The Foiba di Basovizza: A “Quasi-Agent” that Manipulates History, Politics, Power, and People

Louise Zamparutti, Assistant Professor, Department of English, University of Wisconsin-La Crosse

The Foiba di Basovizza in northeast Italy, designated an Italian national monument in 2007, commemorates victims of killings instigated by Yugoslavian communist partisans at the end of World War II. Despite evidence that they were politically motivated and that the majority of victims were from the former Yugoslavia, the monument describes the killings as the “ethnic cleansing” of Italians by “Slavs.” My paper argues that this monument, situated less than three kilometers from the Slovenian border, claims the culturally hybrid and historically contested area as exclusively Italian ground, recasts Fascists as martyrs, and bolsters existing power structures in Italy. I show how it reinvents the landscape physically, by overshadowing nearby monuments to Slovene antifascists, and rhetorically, by enacting a narrative of exclusive Italian victimhood and constructing a singular understanding of Italian identity.

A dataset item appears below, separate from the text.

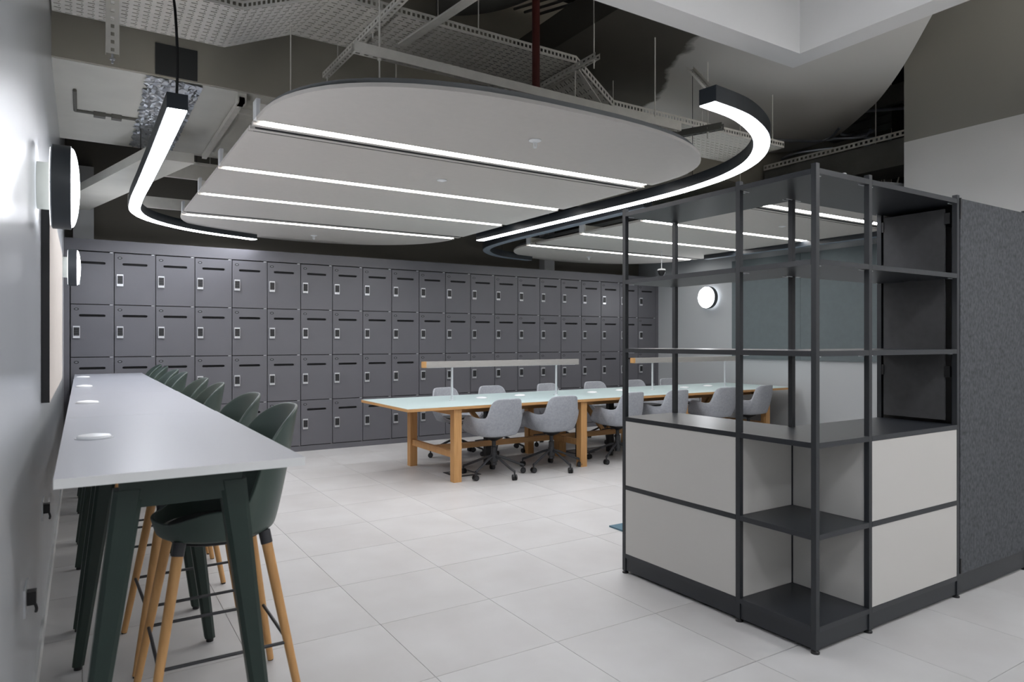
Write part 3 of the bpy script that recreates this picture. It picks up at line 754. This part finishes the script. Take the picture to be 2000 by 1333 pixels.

Existing scholarship on the Basovizza monument challenges its validity by questioning its historical accuracy and analyzing it as a reflection of right-wing political discourse. My paper, however, develops Endres and Senda-Cook’s assertion that “places, imbued with meaning and consequences, are rhetorical performances” and Bennet’s description of the capacity of objects to “act as quasi agents or forces with trajectories, propensities, or tendencies of their own.” Rather than existing as a static representation of its human creators’ ideology, I argue that the monument is an agential object whose performativity is enacted through ongoing interactions with it. Synthesizing theory and methodology from the field of rhetoric, I show how the monument’s materiality, the geographical, historical, and political context, and the monument’s many observers, critics, and supporters enact a narrative that strives to dominate historiography. I propose that my analysis has relevance to many current global situations in which monuments, audiences, and landscapes interact in negotiating the locus of power.